State how many lines of the data contain the word "scene", and write nothing besides the number.

§ Provided data
━━━━

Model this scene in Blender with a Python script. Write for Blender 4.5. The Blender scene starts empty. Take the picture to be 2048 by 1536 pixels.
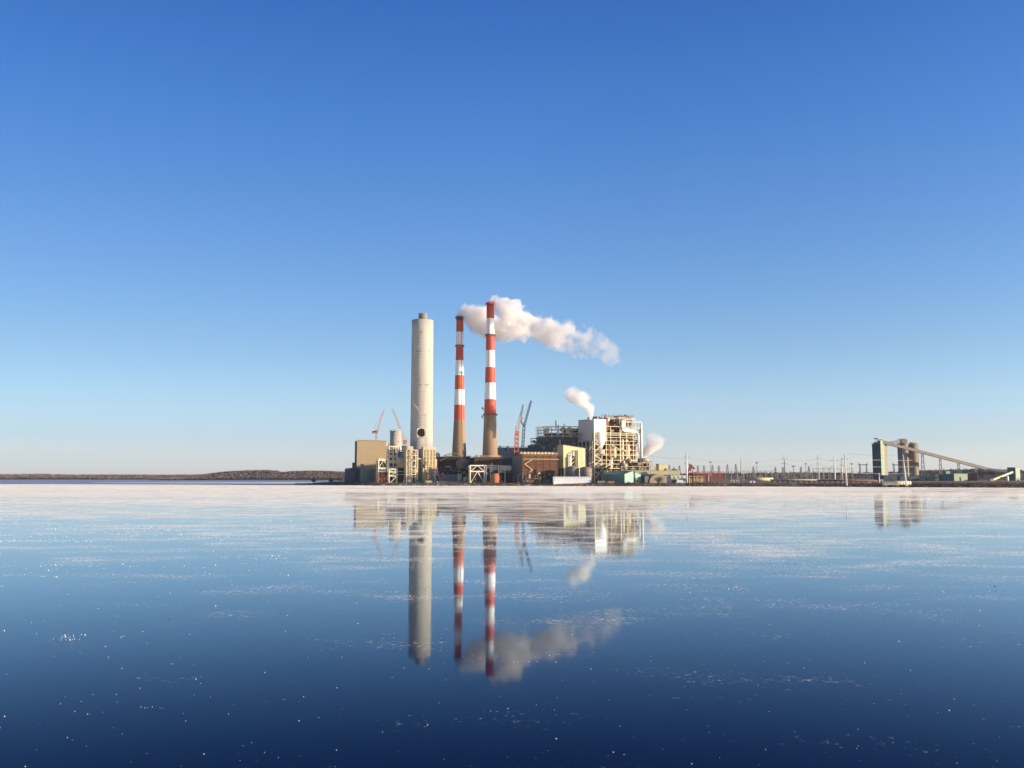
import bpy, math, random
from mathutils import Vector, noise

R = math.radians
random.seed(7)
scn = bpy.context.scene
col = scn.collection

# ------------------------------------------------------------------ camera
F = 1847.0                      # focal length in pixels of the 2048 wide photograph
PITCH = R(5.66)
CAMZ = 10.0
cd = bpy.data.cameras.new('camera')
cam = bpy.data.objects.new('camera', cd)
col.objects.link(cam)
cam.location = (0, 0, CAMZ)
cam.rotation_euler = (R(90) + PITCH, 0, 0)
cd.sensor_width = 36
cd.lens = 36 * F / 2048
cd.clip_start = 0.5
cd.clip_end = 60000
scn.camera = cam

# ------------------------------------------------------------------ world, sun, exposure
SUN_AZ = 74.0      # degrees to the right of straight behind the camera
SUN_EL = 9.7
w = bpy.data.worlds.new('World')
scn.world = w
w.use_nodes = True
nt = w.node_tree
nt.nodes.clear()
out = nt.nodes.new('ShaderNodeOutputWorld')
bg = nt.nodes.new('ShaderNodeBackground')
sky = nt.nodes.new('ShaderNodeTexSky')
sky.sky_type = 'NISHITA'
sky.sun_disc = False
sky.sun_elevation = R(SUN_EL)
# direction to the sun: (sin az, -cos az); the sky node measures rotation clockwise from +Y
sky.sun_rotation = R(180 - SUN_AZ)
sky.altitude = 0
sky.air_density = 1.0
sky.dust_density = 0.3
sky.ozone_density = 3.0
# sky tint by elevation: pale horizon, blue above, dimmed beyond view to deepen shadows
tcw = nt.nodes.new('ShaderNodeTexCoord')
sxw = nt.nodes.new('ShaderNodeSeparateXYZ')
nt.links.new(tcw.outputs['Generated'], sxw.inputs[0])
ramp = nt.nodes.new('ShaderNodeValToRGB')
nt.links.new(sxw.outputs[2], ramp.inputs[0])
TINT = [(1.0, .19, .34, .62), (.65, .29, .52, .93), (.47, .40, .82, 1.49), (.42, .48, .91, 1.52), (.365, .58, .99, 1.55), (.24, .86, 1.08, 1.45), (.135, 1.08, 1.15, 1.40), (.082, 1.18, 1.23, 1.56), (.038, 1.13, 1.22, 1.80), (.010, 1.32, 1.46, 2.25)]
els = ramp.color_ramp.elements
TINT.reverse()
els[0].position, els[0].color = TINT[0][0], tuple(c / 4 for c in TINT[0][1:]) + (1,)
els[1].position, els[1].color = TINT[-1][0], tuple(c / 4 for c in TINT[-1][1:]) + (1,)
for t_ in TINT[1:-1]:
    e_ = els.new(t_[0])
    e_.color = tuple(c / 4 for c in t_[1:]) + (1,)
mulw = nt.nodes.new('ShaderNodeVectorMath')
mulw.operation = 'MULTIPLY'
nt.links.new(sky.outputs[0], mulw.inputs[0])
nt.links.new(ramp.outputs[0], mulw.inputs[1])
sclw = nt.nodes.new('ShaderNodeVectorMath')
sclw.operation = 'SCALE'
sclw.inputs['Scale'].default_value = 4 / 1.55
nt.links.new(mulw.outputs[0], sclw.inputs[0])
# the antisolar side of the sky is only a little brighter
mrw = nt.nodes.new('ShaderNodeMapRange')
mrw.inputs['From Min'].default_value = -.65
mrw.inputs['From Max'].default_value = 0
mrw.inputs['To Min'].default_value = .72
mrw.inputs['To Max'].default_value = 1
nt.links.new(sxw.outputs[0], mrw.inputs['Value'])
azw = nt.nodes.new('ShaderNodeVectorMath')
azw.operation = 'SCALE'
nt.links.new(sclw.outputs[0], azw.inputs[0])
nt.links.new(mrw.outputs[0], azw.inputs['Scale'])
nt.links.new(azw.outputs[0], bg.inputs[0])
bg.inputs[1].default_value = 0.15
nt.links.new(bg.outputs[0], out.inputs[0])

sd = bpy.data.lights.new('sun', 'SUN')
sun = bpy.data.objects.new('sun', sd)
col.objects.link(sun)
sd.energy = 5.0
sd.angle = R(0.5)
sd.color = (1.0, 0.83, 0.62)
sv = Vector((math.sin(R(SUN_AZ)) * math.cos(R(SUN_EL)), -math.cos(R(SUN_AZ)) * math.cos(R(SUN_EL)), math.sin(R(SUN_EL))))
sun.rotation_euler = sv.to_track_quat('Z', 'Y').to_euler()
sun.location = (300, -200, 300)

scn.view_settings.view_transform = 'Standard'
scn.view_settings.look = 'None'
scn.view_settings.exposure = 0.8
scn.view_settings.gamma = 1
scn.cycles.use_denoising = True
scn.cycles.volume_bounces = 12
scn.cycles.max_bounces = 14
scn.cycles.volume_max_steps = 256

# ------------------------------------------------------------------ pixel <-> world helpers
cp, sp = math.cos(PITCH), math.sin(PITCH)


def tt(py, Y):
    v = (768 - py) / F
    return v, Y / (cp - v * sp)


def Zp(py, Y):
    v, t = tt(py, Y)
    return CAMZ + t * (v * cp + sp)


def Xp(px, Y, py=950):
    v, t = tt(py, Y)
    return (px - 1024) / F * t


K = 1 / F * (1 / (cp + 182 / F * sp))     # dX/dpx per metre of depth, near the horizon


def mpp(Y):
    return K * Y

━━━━

§ Response
2